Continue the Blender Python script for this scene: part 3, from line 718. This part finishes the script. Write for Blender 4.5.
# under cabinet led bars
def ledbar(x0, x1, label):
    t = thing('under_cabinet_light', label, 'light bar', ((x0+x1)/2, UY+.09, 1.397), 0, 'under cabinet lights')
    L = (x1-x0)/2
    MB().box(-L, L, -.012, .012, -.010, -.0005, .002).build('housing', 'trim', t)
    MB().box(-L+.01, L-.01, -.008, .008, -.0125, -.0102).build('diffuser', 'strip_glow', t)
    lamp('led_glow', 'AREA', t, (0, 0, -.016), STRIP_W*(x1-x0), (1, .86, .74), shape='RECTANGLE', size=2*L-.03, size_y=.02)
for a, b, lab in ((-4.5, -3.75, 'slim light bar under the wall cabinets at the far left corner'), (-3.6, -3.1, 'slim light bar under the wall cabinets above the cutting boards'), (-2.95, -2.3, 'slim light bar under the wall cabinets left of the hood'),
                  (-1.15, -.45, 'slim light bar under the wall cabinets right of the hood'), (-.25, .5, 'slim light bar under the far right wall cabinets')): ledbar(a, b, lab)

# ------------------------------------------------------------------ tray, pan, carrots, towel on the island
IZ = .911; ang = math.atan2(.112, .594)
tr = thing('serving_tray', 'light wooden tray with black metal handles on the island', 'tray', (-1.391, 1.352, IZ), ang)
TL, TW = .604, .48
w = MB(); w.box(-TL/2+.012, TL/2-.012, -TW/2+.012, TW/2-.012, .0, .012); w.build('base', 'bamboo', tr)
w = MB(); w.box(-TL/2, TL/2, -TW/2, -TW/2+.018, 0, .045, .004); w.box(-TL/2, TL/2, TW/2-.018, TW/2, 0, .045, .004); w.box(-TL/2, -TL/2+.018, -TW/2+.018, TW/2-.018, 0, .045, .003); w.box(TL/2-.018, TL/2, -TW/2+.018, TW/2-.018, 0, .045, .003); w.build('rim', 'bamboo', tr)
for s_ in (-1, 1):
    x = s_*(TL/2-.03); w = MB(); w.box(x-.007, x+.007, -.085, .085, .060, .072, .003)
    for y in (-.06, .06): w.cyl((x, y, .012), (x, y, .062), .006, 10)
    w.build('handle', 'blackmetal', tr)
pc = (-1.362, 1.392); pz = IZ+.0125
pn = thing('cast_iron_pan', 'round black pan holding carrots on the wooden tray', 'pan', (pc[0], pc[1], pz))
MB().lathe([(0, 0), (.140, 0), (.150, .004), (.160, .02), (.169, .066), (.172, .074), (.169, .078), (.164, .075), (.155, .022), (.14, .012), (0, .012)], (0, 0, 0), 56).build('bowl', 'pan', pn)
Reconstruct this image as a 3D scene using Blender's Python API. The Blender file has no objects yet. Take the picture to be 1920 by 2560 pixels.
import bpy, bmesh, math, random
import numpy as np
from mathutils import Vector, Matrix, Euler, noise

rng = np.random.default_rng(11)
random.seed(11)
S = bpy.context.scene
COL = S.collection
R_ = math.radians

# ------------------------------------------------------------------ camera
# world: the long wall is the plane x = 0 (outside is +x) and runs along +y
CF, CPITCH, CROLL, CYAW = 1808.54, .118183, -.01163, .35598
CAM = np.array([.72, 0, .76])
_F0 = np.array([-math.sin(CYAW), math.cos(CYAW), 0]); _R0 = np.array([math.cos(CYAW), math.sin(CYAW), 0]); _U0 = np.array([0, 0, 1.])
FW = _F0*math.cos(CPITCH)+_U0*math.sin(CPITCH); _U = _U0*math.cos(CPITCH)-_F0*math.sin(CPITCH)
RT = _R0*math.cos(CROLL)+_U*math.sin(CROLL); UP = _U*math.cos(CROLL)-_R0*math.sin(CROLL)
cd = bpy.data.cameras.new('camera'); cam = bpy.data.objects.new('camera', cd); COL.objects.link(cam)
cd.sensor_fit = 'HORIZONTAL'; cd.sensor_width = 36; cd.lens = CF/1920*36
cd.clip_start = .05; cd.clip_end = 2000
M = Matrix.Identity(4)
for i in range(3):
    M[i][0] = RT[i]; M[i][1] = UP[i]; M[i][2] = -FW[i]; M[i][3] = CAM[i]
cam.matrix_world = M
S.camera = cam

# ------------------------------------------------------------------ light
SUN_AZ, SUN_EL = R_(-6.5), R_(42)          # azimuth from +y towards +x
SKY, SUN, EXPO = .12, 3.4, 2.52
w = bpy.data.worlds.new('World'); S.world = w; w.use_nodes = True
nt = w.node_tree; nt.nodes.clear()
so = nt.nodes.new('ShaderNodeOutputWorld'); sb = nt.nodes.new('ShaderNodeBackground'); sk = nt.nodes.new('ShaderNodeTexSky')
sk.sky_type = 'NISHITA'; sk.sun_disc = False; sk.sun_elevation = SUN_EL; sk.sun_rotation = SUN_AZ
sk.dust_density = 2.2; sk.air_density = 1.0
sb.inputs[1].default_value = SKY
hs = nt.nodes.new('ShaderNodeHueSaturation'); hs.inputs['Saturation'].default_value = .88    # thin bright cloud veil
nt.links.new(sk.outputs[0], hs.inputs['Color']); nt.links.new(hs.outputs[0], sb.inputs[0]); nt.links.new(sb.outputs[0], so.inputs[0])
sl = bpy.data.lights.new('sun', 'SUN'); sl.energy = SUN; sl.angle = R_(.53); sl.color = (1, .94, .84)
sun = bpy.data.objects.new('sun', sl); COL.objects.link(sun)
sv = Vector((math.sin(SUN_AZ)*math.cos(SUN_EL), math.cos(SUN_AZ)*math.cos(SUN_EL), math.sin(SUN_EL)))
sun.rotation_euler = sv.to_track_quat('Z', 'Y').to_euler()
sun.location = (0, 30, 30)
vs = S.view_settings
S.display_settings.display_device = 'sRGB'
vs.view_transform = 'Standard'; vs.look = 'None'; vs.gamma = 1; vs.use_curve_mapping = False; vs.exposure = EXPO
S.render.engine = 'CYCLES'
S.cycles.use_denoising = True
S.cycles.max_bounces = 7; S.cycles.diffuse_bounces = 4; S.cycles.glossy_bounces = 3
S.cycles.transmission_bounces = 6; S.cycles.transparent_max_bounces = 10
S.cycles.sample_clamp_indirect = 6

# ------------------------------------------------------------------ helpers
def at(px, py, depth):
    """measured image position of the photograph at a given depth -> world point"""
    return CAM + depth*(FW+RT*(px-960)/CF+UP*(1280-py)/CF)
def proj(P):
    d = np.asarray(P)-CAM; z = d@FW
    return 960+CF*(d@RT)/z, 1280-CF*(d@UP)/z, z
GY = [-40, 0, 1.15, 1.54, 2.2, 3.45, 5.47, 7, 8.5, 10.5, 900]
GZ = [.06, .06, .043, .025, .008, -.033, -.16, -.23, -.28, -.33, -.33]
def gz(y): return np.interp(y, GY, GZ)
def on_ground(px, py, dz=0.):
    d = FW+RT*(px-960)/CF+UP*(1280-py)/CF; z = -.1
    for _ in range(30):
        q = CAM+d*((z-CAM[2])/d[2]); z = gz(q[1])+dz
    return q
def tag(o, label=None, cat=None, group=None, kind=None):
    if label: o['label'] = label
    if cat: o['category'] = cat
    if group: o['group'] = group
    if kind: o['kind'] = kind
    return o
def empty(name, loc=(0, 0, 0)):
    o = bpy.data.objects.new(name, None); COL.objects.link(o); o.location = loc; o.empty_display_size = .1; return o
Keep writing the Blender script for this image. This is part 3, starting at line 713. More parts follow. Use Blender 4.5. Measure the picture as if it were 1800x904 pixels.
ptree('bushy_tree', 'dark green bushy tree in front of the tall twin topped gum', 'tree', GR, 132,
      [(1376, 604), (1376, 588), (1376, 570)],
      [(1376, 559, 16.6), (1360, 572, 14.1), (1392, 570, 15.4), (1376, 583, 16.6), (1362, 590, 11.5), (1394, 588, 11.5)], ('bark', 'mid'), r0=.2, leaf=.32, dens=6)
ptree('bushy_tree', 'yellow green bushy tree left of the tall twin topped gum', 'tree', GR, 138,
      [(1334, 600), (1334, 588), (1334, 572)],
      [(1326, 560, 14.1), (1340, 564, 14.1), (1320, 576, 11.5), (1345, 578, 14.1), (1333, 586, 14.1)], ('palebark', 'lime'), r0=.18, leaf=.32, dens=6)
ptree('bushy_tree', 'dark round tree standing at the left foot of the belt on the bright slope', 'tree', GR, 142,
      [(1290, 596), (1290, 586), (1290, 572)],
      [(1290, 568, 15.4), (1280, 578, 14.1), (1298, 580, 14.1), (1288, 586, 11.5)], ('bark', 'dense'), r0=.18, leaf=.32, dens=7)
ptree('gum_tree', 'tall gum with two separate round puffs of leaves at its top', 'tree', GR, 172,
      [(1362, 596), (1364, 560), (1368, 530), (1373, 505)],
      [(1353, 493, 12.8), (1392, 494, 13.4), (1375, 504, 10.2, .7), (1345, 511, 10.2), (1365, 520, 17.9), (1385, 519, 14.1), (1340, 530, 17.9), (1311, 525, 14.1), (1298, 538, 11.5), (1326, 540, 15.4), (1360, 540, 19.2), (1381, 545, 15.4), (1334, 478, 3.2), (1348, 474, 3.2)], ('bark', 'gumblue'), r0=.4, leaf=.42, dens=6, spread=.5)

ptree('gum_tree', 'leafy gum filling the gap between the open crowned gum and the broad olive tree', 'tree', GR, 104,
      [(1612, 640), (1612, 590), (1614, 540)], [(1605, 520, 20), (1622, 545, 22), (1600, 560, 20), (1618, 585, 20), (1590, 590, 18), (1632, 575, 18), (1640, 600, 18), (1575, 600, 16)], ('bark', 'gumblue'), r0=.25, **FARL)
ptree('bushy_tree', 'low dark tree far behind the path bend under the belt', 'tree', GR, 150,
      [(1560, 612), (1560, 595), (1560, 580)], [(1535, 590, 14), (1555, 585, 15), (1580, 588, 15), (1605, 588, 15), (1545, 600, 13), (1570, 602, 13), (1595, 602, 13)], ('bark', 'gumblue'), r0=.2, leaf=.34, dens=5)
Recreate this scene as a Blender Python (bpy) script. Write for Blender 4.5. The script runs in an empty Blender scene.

################

| STATED PROBLEM |
Repeat the records above line by line, from the first line through the line that contains "(-1.15, -.45, 'slim".

| RESULT |
Continue the Blender Python script for this scene: part 3, from line 718. This part finishes the script. Write for Blender 4.5.
# under cabinet led bars
def ledbar(x0, x1, label):
    t = thing('under_cabinet_light', label, 'light bar', ((x0+x1)/2, UY+.09, 1.397), 0, 'under cabinet lights')
    L = (x1-x0)/2
    MB().box(-L, L, -.012, .012, -.010, -.0005, .002).build('housing', 'trim', t)
    MB().box(-L+.01, L-.01, -.008, .008, -.0125, -.0102).build('diffuser', 'strip_glow', t)
    lamp('led_glow', 'AREA', t, (0, 0, -.016), STRIP_W*(x1-x0), (1, .86, .74), shape='RECTANGLE', size=2*L-.03, size_y=.02)
for a, b, lab in ((-4.5, -3.75, 'slim light bar under the wall cabinets at the far left corner'), (-3.6, -3.1, 'slim light bar under the wall cabinets above the cutting boards'), (-2.95, -2.3, 'slim light bar under the wall cabinets left of the hood'),
                  (-1.15, -.45, 'slim light bar under the wall cabinets right of the hood'), (-.25, .5, 'slim light bar under the far right wall cabinets')): ledbar(a, b, lab)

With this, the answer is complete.